**WHAT IS REQUIRED**
Strip the pictures and reproduce the rest of the listing exactly.

++++ SUPPLIED MATERIAL

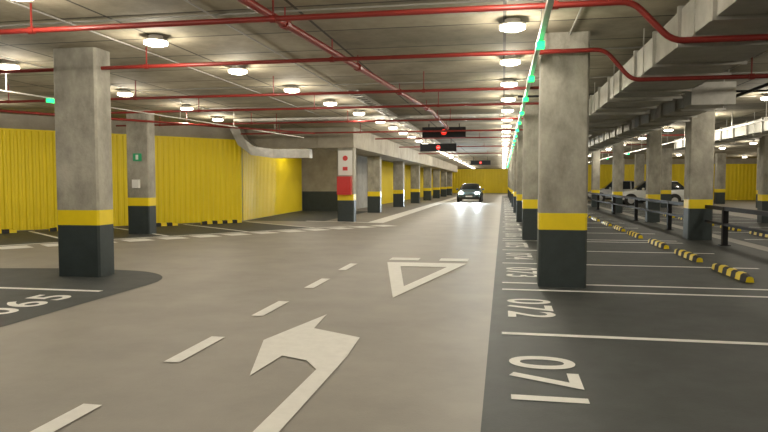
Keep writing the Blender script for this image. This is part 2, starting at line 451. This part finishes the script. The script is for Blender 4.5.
# ---------------- cars ----------------
def car(name,loc,rz,paint,lights_on=False,suv=True,Lc=4.5):
    e=empty(name,loc,rz)
    h=1.66 if suv else 1.45
    k=Lc/4.5;b=1.02 if suv else .92
    st=[(0,.42,.62,.63,.55,.45),(.08,.28,.72,.74,.78,.62),(.45,.22,b-.14,b-.11,.88,.66),(1.05,.22,b-.05,b-.01,.91,.68),
        (1.22,.22,b,b+.05,.915,.66),(1.85,.22,b,h-.05,.92,.60),(2.25,.22,b,h,.92,.61),(2.33,.22,b,h,.92,.61),(3.1,.22,b+.01,h-.01,.92,.61),(3.2,.22,b+.01,h-.015,.92,.61),
        (3.85,.22,b+.04,h-.06,.91,.58),(4.30,.25,b+.04,b+.12 if not suv else b+.2,.88,.62),(4.46,.35,b-.1,b-.07,.82,.62),(4.5,.45,.7,.72,.7,.55)]
    bm=bmesh.new();R=[]
    for x,zb,zt,zr,w,wr in st:
        zm=zb+(zt-zb)*.5
        half=[(0,zb),(w*.88,zb),(w*.98,zb+.12),(w,zm),(w*.985,zt-.06),(w*.95,zt),(wr+.04 if zr>zt+.1 else w*.8,zr-.03 if zr>zt+.1 else zr),(wr*.8,zr+.01),(0,zr+.025)]
        ring=half+[(-a,c) for a,c in half[-2:0:-1]]
        R.append([bm.verts.new((x*k,a,c)) for a,c in ring])
    n=len(R[0])
    for i in range(len(R)-1):
        for j in range(n):
            f=bm.faces.new([R[i][j],R[i][(j+1)%n],R[i+1][(j+1)%n],R[i+1][j]])
            jj=j if j<8 else n-1-j
            mi=0
            if jj==5 and 4<=i<=10 and i not in(6,8): mi=1
            if jj in(6,7) and i==4: mi=1
            if jj in(6,7) and i==10: mi=1
            if jj in (0,1): mi=2
            f.material_index=mi
    bm.faces.new(R[0]);bm.faces.new(R[-1])
    bmesh.ops.recalc_face_normals(bm,faces=bm.faces)
    newobj("body",bm,[paint,'glass','tyre'],e,True)
    for wn_,x in(("front",.85*k),("rear",3.6*k)):
        for sd,sy in(("l",1),("r",-1)):
            bm=bmesh.new()
            cyl(bm,(x,sy*.85,.37),.42,.16,'Y',28,0)
            cyl(bm,(x,sy*.86,.33),.33,.22,'Y',28,0)
            cyl(bm,(x,sy*.955,.33),.21,.04,'Y',20,1)
            for a in range(5):
                t=a*math.tau/5;mt=Matrix.Translation((x,sy*.985,.33))@Matrix.Rotation(t,4,'Y')
                box(bm,-.03,.03,-.008,.008,0,.2,1,mt)
            newobj("wheel_%s_%s"%(wn_,sd),bm,['tyre','alloy'],e)
    bm=bmesh.new()
    for sy in(1,-1): 
        mt=Matrix.Translation((.13*k,sy*.62,.70))@Matrix.Rotation(sy*-.35,4,'Z')
        bmesh.ops.create_uvsphere(bm,u_segments=14,v_segments=8,radius=1,matrix=mt@Matrix.Diagonal((.1,.2,.1,1)))
    newobj("headlights",bm,['head' if lights_on else 'lampoff'],e,True)
    bm=bmesh.new()
    box(bm,-.015,.05,-.4,.4,.48,.6);box(bm,.02,.1,-.6,.6,.3,.4)
    box(bm,-.03,-.016,-.26,.26,.42,.52,1)
    newobj("grille_and_plate",bm,['tyre','signw'],e)
    bm=bmesh.new()
    for sy in(1,-1): box(bm,4.38*k,4.47*k,sy*.72-.1,sy*.72+.1,.85,1.1)
    newobj("tail_lights",bm,['tail'],e)
    bm=bmesh.new()
    for sy in(1,-1):
        bmesh.ops.create_uvsphere(bm,u_segments=12,v_segments=8,radius=1,matrix=Matrix.Translation((1.6*k,sy*1.02,b+.08))@Matrix.Diagonal((.09,.11,.08,1)))
    newobj("mirrors",bm,[paint],e,True)
    if lights_on:
        for sy in(1,-1):
            l=bpy.data.lights.new("headlight_beam",'SPOT');l.energy=1400;l.color=(.8,.93,1);l.spot_size=1.3;l.spot_blend=.8;l.shadow_soft_size=.08
            o=bpy.data.objects.new("headlight_beam",l);o.parent=e;o.location=(-.1,sy*.62,.68);o.rotation_euler=(math.radians(86),0,math.pi/2);COL.objects.link(o)
    return e
car("car",(-2.6,50,0),math.pi/2,'card',True,False)
car("suv_car",(7.6,46.2,0),0,'carw')
car("suv_car",(6.5,52.6,0),0,'cars')

# ---------------- camera ----------------
yaw=math.atan(119/640);pitch=math.atan(33/640)
cd=bpy.data.cameras.new("camera");cam=bpy.data.objects.new("camera",cd);COL.objects.link(cam)
cam.location=(0,0,1.5);cam.rotation_euler=(math.pi/2-pitch,0,yaw);cd.lens=30;cd.sensor_width=36;cd.clip_end=300
S.camera=cam
w=bpy.data.worlds.new("world");S.world=w;w.use_nodes=True
w.node_tree.nodes["Background"].inputs[0].default_value=(.3,.28,.22,1);w.node_tree.nodes["Background"].inputs[1].default_value=.1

++++++++

**SOLUTION BELOW**
Keep writing the Blender script for this image. This is part 2, starting at line 451. This part finishes the script. The script is for Blender 4.5.
# ---------------- cars ----------------
def car(name,loc,rz,paint,lights_on=False,suv=True,Lc=4.5):
    e=empty(name,loc,rz)
    h=1.66 if suv else 1.45
    k=Lc/4.5;b=1.02 if suv else .92
    st=[(0,.42,.62,.63,.55,.45),(.08,.28,.72,.74,.78,.62),(.45,.22,b-.14,b-.11,.88,.66),(1.05,.22,b-.05,b-.01,.91,.68),
        (1.22,.22,b,b+.05,.915,.66),(1.85,.22,b,h-.05,.92,.60),(2.25,.22,b,h,.92,.61),(2.33,.22,b,h,.92,.61),(3.1,.22,b+.01,h-.01,.92,.61),(3.2,.22,b+.01,h-.015,.92,.61),
        (3.85,.22,b+.04,h-.06,.91,.58),(4.30,.25,b+.04,b+.12 if not suv else b+.2,.88,.62),(4.46,.35,b-.1,b-.07,.82,.62),(4.5,.45,.7,.72,.7,.55)]
    bm=bmesh.new();R=[]
    for x,zb,zt,zr,w,wr in st:
        zm=zb+(zt-zb)*.5
        half=[(0,zb),(w*.88,zb),(w*.98,zb+.12),(w,zm),(w*.985,zt-.06),(w*.95,zt),(wr+.04 if zr>zt+.1 else w*.8,zr-.03 if zr>zt+.1 else zr),(wr*.8,zr+.01),(0,zr+.025)]
        ring=half+[(-a,c) for a,c in half[-2:0:-1]]
        R.append([bm.verts.new((x*k,a,c)) for a,c in ring])
    n=len(R[0])
    for i in range(len(R)-1):
        for j in range(n):
            f=bm.faces.new([R[i][j],R[i][(j+1)%n],R[i+1][(j+1)%n],R[i+1][j]])
            jj=j if j<8 else n-1-j
            mi=0
            if jj==5 and 4<=i<=10 and i not in(6,8): mi=1
            if jj in(6,7) and i==4: mi=1
            if jj in(6,7) and i==10: mi=1
            if jj in (0,1): mi=2
            f.material_index=mi
    bm.faces.new(R[0]);bm.faces.new(R[-1])
    bmesh.ops.recalc_face_normals(bm,faces=bm.faces)
    newobj("body",bm,[paint,'glass','tyre'],e,True)
    for wn_,x in(("front",.85*k),("rear",3.6*k)):
        for sd,sy in(("l",1),("r",-1)):
            bm=bmesh.new()
            cyl(bm,(x,sy*.85,.37),.42,.16,'Y',28,0)
            cyl(bm,(x,sy*.86,.33),.33,.22,'Y',28,0)
            cyl(bm,(x,sy*.955,.33),.21,.04,'Y',20,1)
            for a in range(5):
                t=a*math.tau/5;mt=Matrix.Translation((x,sy*.985,.33))@Matrix.Rotation(t,4,'Y')
                box(bm,-.03,.03,-.008,.008,0,.2,1,mt)
            newobj("wheel_%s_%s"%(wn_,sd),bm,['tyre','alloy'],e)
    bm=bmesh.new()
    for sy in(1,-1): 
        mt=Matrix.Translation((.13*k,sy*.62,.70))@Matrix.Rotation(sy*-.35,4,'Z')
        bmesh.ops.create_uvsphere(bm,u_segments=14,v_segments=8,radius=1,matrix=mt@Matrix.Diagonal((.1,.2,.1,1)))
    newobj("headlights",bm,['head' if lights_on else 'lampoff'],e,True)
    bm=bmesh.new()
    box(bm,-.015,.05,-.4,.4,.48,.6);box(bm,.02,.1,-.6,.6,.3,.4)
    box(bm,-.03,-.016,-.26,.26,.42,.52,1)
    newobj("grille_and_plate",bm,['tyre','signw'],e)
    bm=bmesh.new()
    for sy in(1,-1): box(bm,4.38*k,4.47*k,sy*.72-.1,sy*.72+.1,.85,1.1)
    newobj("tail_lights",bm,['tail'],e)
    bm=bmesh.new()
    for sy in(1,-1):
        bmesh.ops.create_uvsphere(bm,u_segments=12,v_segments=8,radius=1,matrix=Matrix.Translation((1.6*k,sy*1.02,b+.08))@Matrix.Diagonal((.09,.11,.08,1)))
    newobj("mirrors",bm,[paint],e,True)
    if lights_on:
        for sy in(1,-1):
            l=bpy.data.lights.new("headlight_beam",'SPOT');l.energy=1400;l.color=(.8,.93,1);l.spot_size=1.3;l.spot_blend=.8;l.shadow_soft_size=.08
            o=bpy.data.objects.new("headlight_beam",l);o.parent=e;o.location=(-.1,sy*.62,.68);o.rotation_euler=(math.radians(86),0,math.pi/2);COL.objects.link(o)
    return e
car("car",(-2.6,50,0),math.pi/2,'card',True,False)
car("suv_car",(7.6,46.2,0),0,'carw')
car("suv_car",(6.5,52.6,0),0,'cars')

# ---------------- camera ----------------
yaw=math.atan(119/640);pitch=math.atan(33/640)
cd=bpy.data.cameras.new("camera");cam=bpy.data.objects.new("camera",cd);COL.objects.link(cam)
cam.location=(0,0,1.5);cam.rotation_euler=(math.pi/2-pitch,0,yaw);cd.lens=30;cd.sensor_width=36;cd.clip_end=300
S.camera=cam
w=bpy.data.worlds.new("world");S.world=w;w.use_nodes=True
w.node_tree.nodes["Background"].inputs[0].default_value=(.3,.28,.22,1);w.node_tree.nodes["Background"].inputs[1].default_value=.1